§ **WHAT TO WORK ON**
Line by line, reproduce exactly the beginning of the listing below, ending with the line that contains "scoreboard(-0.17, 9.86, 0.7505)" and adding nothing.

§ **SUPPLIED INFORMATION**
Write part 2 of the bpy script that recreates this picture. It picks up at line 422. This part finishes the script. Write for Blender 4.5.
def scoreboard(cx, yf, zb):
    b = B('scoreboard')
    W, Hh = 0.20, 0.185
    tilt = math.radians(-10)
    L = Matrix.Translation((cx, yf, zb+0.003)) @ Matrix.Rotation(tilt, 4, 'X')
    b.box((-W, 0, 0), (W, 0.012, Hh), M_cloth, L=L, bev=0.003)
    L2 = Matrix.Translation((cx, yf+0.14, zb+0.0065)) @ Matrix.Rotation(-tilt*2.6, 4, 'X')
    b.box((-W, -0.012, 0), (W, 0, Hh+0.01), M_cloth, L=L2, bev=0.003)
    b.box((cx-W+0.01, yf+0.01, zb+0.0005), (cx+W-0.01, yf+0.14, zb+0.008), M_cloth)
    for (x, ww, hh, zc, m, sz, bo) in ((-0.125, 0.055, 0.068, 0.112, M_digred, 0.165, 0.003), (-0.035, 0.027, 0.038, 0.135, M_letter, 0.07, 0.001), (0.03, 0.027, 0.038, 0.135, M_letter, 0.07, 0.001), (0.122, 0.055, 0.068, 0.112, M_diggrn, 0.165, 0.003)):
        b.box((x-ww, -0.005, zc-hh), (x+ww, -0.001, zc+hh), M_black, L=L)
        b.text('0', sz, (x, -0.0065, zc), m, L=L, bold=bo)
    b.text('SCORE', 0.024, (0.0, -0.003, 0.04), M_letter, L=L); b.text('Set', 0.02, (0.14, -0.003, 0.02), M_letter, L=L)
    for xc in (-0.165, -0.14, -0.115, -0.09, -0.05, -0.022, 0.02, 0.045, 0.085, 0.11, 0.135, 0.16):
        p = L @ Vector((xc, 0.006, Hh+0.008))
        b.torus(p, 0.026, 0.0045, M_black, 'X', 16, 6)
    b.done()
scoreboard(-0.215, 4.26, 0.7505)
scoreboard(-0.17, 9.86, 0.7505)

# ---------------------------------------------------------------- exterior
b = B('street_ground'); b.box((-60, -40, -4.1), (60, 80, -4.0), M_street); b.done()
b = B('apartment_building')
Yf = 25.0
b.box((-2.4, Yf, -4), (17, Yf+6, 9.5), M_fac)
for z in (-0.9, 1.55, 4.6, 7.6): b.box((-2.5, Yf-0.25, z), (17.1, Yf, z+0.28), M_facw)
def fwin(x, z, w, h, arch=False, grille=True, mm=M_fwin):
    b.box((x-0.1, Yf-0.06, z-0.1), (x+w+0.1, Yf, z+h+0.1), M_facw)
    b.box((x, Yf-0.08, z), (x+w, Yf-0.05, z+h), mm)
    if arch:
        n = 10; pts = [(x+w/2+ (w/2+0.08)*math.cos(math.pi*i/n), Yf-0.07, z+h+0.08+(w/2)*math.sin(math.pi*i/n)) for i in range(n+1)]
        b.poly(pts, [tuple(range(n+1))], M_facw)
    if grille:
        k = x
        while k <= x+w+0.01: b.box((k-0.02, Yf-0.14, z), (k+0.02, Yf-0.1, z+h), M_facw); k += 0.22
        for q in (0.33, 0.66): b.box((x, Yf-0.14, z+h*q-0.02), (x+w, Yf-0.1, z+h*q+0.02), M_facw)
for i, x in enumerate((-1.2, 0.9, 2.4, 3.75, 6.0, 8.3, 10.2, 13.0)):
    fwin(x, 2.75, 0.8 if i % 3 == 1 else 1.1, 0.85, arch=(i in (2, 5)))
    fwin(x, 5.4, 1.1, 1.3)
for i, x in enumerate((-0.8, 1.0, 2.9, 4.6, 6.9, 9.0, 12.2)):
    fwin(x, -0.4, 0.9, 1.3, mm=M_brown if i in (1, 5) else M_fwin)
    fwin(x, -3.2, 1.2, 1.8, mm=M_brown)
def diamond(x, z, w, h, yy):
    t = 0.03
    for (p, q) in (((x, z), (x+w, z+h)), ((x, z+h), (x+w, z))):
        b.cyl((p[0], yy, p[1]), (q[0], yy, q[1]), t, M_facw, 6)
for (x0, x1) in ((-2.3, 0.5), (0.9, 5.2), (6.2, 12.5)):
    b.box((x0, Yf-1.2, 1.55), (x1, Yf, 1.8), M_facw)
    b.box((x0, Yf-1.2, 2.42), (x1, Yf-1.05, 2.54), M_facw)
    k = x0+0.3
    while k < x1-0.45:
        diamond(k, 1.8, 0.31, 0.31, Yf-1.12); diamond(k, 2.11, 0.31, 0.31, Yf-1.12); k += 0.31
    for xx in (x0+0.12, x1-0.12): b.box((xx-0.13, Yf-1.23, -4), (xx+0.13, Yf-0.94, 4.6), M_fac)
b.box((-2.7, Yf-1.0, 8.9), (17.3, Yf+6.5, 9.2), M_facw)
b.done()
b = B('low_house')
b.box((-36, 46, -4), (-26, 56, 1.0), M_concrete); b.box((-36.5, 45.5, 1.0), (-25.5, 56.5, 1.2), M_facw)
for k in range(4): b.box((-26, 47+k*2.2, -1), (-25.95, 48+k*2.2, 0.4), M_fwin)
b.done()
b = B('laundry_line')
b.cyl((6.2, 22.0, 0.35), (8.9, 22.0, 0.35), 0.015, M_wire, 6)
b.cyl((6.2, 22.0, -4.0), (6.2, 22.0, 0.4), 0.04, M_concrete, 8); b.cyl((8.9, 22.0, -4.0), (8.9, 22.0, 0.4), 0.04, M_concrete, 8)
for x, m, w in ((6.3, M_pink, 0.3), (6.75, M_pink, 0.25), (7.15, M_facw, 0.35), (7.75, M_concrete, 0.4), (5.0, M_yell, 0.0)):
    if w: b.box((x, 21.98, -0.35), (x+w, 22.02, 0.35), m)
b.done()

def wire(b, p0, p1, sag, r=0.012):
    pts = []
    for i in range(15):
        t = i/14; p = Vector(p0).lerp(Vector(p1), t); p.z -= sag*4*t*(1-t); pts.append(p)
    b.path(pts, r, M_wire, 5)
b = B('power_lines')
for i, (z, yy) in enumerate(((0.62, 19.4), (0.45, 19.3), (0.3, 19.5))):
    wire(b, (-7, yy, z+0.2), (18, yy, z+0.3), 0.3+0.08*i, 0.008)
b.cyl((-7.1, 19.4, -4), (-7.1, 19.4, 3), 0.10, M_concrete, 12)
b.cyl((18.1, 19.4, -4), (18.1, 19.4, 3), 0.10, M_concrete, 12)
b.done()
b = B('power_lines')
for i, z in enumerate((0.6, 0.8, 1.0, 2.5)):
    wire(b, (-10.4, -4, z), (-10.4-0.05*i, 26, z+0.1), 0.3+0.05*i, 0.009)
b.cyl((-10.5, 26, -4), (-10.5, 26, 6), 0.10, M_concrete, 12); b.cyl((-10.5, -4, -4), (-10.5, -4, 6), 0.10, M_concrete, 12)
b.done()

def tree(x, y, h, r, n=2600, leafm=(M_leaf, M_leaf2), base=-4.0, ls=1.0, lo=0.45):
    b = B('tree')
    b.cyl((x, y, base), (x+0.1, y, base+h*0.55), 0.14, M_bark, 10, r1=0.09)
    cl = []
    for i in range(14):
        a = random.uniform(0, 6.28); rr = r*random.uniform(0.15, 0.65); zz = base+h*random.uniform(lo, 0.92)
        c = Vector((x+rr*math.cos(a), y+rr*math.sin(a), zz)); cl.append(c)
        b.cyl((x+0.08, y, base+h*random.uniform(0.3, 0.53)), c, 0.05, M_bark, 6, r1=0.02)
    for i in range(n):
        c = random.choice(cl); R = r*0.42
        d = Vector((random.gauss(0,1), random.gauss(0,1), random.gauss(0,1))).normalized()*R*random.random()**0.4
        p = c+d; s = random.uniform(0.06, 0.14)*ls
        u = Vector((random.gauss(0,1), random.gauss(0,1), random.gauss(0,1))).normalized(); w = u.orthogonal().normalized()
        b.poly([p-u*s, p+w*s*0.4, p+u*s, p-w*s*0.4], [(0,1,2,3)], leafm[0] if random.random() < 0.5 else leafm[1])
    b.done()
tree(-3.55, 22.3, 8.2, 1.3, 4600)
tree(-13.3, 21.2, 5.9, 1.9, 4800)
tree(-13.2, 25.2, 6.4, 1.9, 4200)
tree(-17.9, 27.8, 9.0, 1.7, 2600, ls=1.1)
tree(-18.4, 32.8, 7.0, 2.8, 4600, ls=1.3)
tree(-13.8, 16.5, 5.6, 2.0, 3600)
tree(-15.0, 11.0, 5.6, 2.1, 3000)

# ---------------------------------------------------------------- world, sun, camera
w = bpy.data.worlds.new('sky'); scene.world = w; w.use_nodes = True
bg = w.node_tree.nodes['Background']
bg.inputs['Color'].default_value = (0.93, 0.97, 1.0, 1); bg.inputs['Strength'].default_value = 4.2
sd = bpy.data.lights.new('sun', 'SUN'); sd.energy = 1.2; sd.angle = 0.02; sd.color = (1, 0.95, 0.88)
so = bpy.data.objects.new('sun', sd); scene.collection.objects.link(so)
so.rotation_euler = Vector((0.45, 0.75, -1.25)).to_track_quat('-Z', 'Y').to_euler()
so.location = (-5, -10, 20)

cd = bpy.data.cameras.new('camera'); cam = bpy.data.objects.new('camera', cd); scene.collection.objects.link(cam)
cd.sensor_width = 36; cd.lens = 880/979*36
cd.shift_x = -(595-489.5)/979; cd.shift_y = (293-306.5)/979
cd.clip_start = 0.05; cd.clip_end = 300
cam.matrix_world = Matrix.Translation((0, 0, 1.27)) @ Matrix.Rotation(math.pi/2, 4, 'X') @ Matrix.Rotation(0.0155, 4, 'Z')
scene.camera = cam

§ **EXPECTED OUTPUT**
Write part 2 of the bpy script that recreates this picture. It picks up at line 422. This part finishes the script. Write for Blender 4.5.
def scoreboard(cx, yf, zb):
    b = B('scoreboard')
    W, Hh = 0.20, 0.185
    tilt = math.radians(-10)
    L = Matrix.Translation((cx, yf, zb+0.003)) @ Matrix.Rotation(tilt, 4, 'X')
    b.box((-W, 0, 0), (W, 0.012, Hh), M_cloth, L=L, bev=0.003)
    L2 = Matrix.Translation((cx, yf+0.14, zb+0.0065)) @ Matrix.Rotation(-tilt*2.6, 4, 'X')
    b.box((-W, -0.012, 0), (W, 0, Hh+0.01), M_cloth, L=L2, bev=0.003)
    b.box((cx-W+0.01, yf+0.01, zb+0.0005), (cx+W-0.01, yf+0.14, zb+0.008), M_cloth)
    for (x, ww, hh, zc, m, sz, bo) in ((-0.125, 0.055, 0.068, 0.112, M_digred, 0.165, 0.003), (-0.035, 0.027, 0.038, 0.135, M_letter, 0.07, 0.001), (0.03, 0.027, 0.038, 0.135, M_letter, 0.07, 0.001), (0.122, 0.055, 0.068, 0.112, M_diggrn, 0.165, 0.003)):
        b.box((x-ww, -0.005, zc-hh), (x+ww, -0.001, zc+hh), M_black, L=L)
        b.text('0', sz, (x, -0.0065, zc), m, L=L, bold=bo)
    b.text('SCORE', 0.024, (0.0, -0.003, 0.04), M_letter, L=L); b.text('Set', 0.02, (0.14, -0.003, 0.02), M_letter, L=L)
    for xc in (-0.165, -0.14, -0.115, -0.09, -0.05, -0.022, 0.02, 0.045, 0.085, 0.11, 0.135, 0.16):
        p = L @ Vector((xc, 0.006, Hh+0.008))
        b.torus(p, 0.026, 0.0045, M_black, 'X', 16, 6)
    b.done()
scoreboard(-0.215, 4.26, 0.7505)
scoreboard(-0.17, 9.86, 0.7505)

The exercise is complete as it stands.